WHAT YOU ARE ASKED TO DO> Retype the data exactly, from its first line to the line containing "in model units", including both, and skip any picture.

►

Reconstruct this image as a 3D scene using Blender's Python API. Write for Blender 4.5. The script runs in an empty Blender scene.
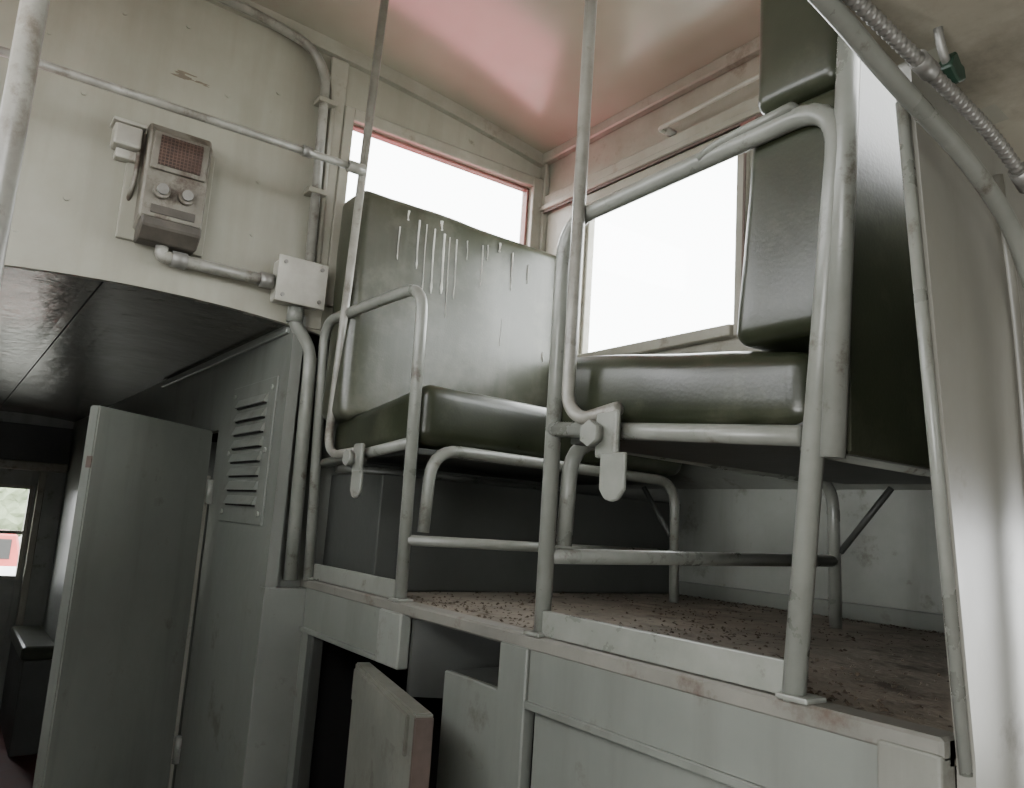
import bpy, bmesh, math, random
from mathutils import Vector, Matrix, noise
random.seed(4)
S=0.62; ZF=-2.1      # model units -> metres ; floor height in model units

# ------------------------------------------------------------------ materials
def mat(name,c1,c2=None,rough=0.5,metal=0.0,scale=4.0,bump=0.1,bscale=40.0,detail=6,dirt_or_glow=None,dscale=2.5,dth=(0.55,0.72),spec=0.5,rvar=0.12,coat=0.0,streak=None,sth=(.52,.75),samt=.5,scuff=None):
    m=bpy.data.materials.new(name); m.use_nodes=True
    nt=m.node_tree; N=nt.nodes; L=nt.links
    b=N['Principled BSDF']
    tc=N.new('ShaderNodeTexCoord')
    n1=N.new('ShaderNodeTexNoise'); n1.inputs['Scale'].default_value=scale; n1.inputs['Detail'].default_value=detail; n1.inputs['Roughness'].default_value=.62
    L.new(tc.outputs['Object'],n1.inputs['Vector'])
    r=N.new('ShaderNodeValToRGB'); r.color_ramp.elements[0].position=.35; r.color_ramp.elements[1].position=.68
    c2=c2 or tuple(x*.82 for x in c1)
    r.color_ramp.elements[0].color=(*c2,1); r.color_ramp.elements[1].color=(*c1,1)
    L.new(n1.outputs['Fac'],r.inputs['Fac'])
    col=r.outputs['Color']
    def layer(col,vec,sc,th,c,amt=1.0,rgh=.7):
        n2=N.new('ShaderNodeTexNoise'); n2.inputs['Scale'].default_value=sc; n2.inputs['Detail'].default_value=9; n2.inputs['Roughness'].default_value=rgh
        L.new(vec,n2.inputs['Vector'])
        r2=N.new('ShaderNodeValToRGB'); r2.color_ramp.elements[0].position=th[0]; r2.color_ramp.elements[1].position=th[1]
        r2.color_ramp.elements[1].color=(amt,amt,amt,1)
        L.new(n2.outputs['Fac'],r2.inputs['Fac'])
        mx=N.new('ShaderNodeMix'); mx.data_type='RGBA'
        L.new(r2.outputs['Color'],mx.inputs[0]); L.new(col,mx.inputs[6]); mx.inputs[7].default_value=(*c,1)
        return mx.outputs[2]
    if streak:
        mp=N.new('ShaderNodeMapping'); mp.inputs['Scale'].default_value=(1,1,.10)
        L.new(tc.outputs['Object'],mp.inputs['Vector'])
        col=layer(col,mp.outputs[0],9,sth,streak,samt,.6)
    if dirt_or_glow: col=layer(col,tc.outputs['Object'],dscale,dth,dirt_or_glow)
    if scuff:
        col=layer(col,tc.outputs['Object'],34,(.66,.72),scuff,.8,.75)
    L.new(col,b.inputs['Base Color'])
    mr=N.new('ShaderNodeMapRange'); mr.inputs[3].default_value=max(.03,rough-rvar); mr.inputs[4].default_value=min(1,rough+rvar)
    L.new(n1.outputs['Fac'],mr.inputs[0]); L.new(mr.outputs[0],b.inputs['Roughness'])
    b.inputs['Metallic'].default_value=metal
    b.inputs['Specular IOR Level'].default_value=spec
    b.inputs['Coat Weight'].default_value=coat
    if bump:
        n3=N.new('ShaderNodeTexNoise'); n3.inputs['Scale'].default_value=bscale; n3.inputs['Detail'].default_value=4
        L.new(tc.outputs['Object'],n3.inputs['Vector'])
        bp=N.new('ShaderNodeBump'); bp.inputs['Strength'].default_value=bump; bp.inputs['Distance'].default_value=.01
        L.new(n3.outputs['Fac'],bp.inputs['Height']); L.new(bp.outputs['Normal'],b.inputs['Normal'])
    return m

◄

RESULT BELOW>
Reconstruct this image as a 3D scene using Blender's Python API. Write for Blender 4.5. The script runs in an empty Blender scene.
import bpy, bmesh, math, random
from mathutils import Vector, Matrix, noise
random.seed(4)
S=0.62; ZF=-2.1      # model units -> metres ; floor height in model units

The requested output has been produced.